**Stored data**

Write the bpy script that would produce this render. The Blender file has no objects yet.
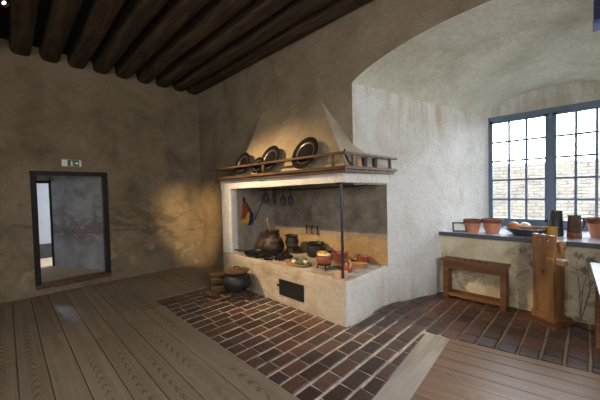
import bpy, bmesh, math, random
from mathutils import Vector, Matrix, noise
random.seed(7)
C = bpy.context.scene.collection
PI = math.pi

# ------------------------------------------------------------------ node helpers
def srgb(r, g, b):
    f = lambda c: (c/255/12.92) if c/255 <= .04045 else ((c/255+.055)/1.055)**2.4
    return (f(r), f(g), f(b), 1)

class NT:
    def __init__(s, name):
        s.m = bpy.data.materials.new(name); s.m.use_nodes = True
        s.t = s.m.node_tree; s.t.nodes.clear()
        s.out = s.n('ShaderNodeOutputMaterial'); s.b = s.n('ShaderNodeBsdfPrincipled')
        s.l(s.b.outputs[0], s.out.inputs[0])
        s.tc = s.n('ShaderNodeTexCoord')
    def n(s, k): return s.t.nodes.new(k)
    def l(s, a, b): s.t.links.new(a, b)
    def map(s, scale=(1, 1, 1), src=None, rot=(0, 0, 0)):
        m = s.n('ShaderNodeMapping'); m.inputs['Scale'].default_value = scale
        m.inputs['Rotation'].default_value = rot
        s.l(src or s.tc.outputs['Object'], m.inputs[0]); return m.outputs[0]
    def noise(s, vec, scale, detail=6, rough=.6, dist=0, w=None):
        q = s.n('ShaderNodeTexNoise')
        if w is not None:
            q.noise_dimensions = '4D'; s.l(w, q.inputs['W'])
        q.inputs['Scale'].default_value = scale; q.inputs['Detail'].default_value = detail
        q.inputs['Roughness'].default_value = rough; q.inputs['Distortion'].default_value = dist
        s.l(vec, q.inputs['Vector']); return q.outputs[0]
    def ramp(s, fac, stops):
        r = s.n('ShaderNodeValToRGB'); e = r.color_ramp.elements
        while len(e) < len(stops): e.new(.5)
        for i, (p, c) in enumerate(stops):
            e[i].position = p
            e[i].color = c if len(c) == 4 else (*c, 1)
        s.l(fac, r.inputs[0]); return r.outputs[0]
    def mix(s, fac, a, b, mode='MIX'):
        x = s.n('ShaderNodeMix'); x.data_type = 'RGBA'; x.blend_type = mode
        for v, i in ((fac, 0), (a, 6), (b, 7)):
            if hasattr(v, 'links'): s.l(v, x.inputs[i])
            else: x.inputs[i].default_value = v
        return x.outputs[2]
    def math(s, op, a, b=0., c=None):
        x = s.n('ShaderNodeMath'); x.operation = op
        for i, v in enumerate((a, b) if c is None else (a, b, c)):
            if hasattr(v, 'links'): s.l(v, x.inputs[i])
            else: x.inputs[i].default_value = v
        return x.outputs[0]
    def sep(s, vec=None):
        x = s.n('ShaderNodeSeparateXYZ'); s.l(vec or s.tc.outputs['Object'], x.inputs[0]); return x.outputs
    def mrange(s, v, a, b, c=0., d=1.):
        x = s.n('ShaderNodeMapRange'); s.l(v, x.inputs[0])
        for i, q in enumerate((a, b, c, d)): x.inputs[i+1].default_value = q
        return x.outputs[0]
    def bump(s, h, strength=.3, dist=.02):
        b = s.n('ShaderNodeBump'); b.inputs['Strength'].default_value = strength
        b.inputs['Distance'].default_value = dist; s.l(h, b.inputs['Height'])
        s.l(b.outputs[0], s.b.inputs['Normal'])
    def fin(s, col, rough=.8, metal=0., spec=.3):
        if hasattr(col, 'links'): s.l(col, s.b.inputs['Base Color'])
        else: s.b.inputs['Base Color'].default_value = col
        if hasattr(rough, 'links'): s.l(rough, s.b.inputs['Roughness'])
        else: s.b.inputs['Roughness'].default_value = rough
        s.b.inputs['Metallic'].default_value = metal
        s.b.inputs['Specular IOR Level'].default_value = spec
        return s.m
W4 = (1, 1, 1, 1)
def G(v): return (v, v, v, 1)

def plaster(name, base, light, dark, scale=1.6, bump=.5):
    t = NT(name); v = t.map()
    n1 = t.noise(v, scale, 8, .62, .4); n2 = t.noise(v, scale*5, 6, .65); n3 = t.noise(v, scale*.45, 4, .55, .3)
    c = t.ramp(n1, [(.32, dark), (.5, base), (.68, light)])
    c = t.mix(t.mrange(n2, .35, .75, 0, .45), c, dark)
    c = t.mix(t.mrange(n3, .45, .7, 0, .5), c, light)
    n6 = t.noise(t.map((1, 1, 2.2)), 26, 6, .72, .3)
    c = t.mix(t.mrange(n6, .32, .68), t.mix(1., c, G(.80), 'MULTIPLY'), t.mix(1., c, G(1.08), 'MULTIPLY'))
    n4 = t.noise(v, 9, 8, .65); n5 = t.noise(v, 38, 5, .7)
    t.bump(t.math('ADD', n4, t.math('MULTIPLY', n5, .55)), bump*1.25, .035)
    return t, c, v
M = {}
# left wall: tan-brown plaster with a worn, stained band beside the doorway
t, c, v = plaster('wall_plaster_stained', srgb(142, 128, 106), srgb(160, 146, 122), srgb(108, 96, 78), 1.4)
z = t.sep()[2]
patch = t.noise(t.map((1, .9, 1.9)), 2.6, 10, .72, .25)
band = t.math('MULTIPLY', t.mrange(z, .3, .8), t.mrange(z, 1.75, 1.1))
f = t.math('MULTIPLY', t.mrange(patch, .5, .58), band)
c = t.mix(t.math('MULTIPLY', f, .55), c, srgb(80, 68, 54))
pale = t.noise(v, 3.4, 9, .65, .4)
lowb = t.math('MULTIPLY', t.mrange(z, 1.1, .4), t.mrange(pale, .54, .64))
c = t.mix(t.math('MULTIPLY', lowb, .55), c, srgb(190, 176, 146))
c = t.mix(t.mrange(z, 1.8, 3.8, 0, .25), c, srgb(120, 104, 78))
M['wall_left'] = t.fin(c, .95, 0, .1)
t, c, v = plaster('wall_plaster_brown', srgb(150, 136, 114), srgb(166, 152, 130), srgb(126, 112, 92), 1.8)
M['wall_brown'] = t.fin(c, .95, 0, .1)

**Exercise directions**
Reproduce, exactly as written, the stretch of lines whose first line is the one with "c = t.mix(t.math('MULTIPLY', lowb, .55), c, srgb(190, 176, 146))" and whose last line is the one with "c = t.mix(t.mrange(z, 1.8, 3.8, 0, .25), c, srgb(120, 104, 78))".

**Problem solution**
c = t.mix(t.math('MULTIPLY', lowb, .55), c, srgb(190, 176, 146))
c = t.mix(t.mrange(z, 1.8, 3.8, 0, .25), c, srgb(120, 104, 78))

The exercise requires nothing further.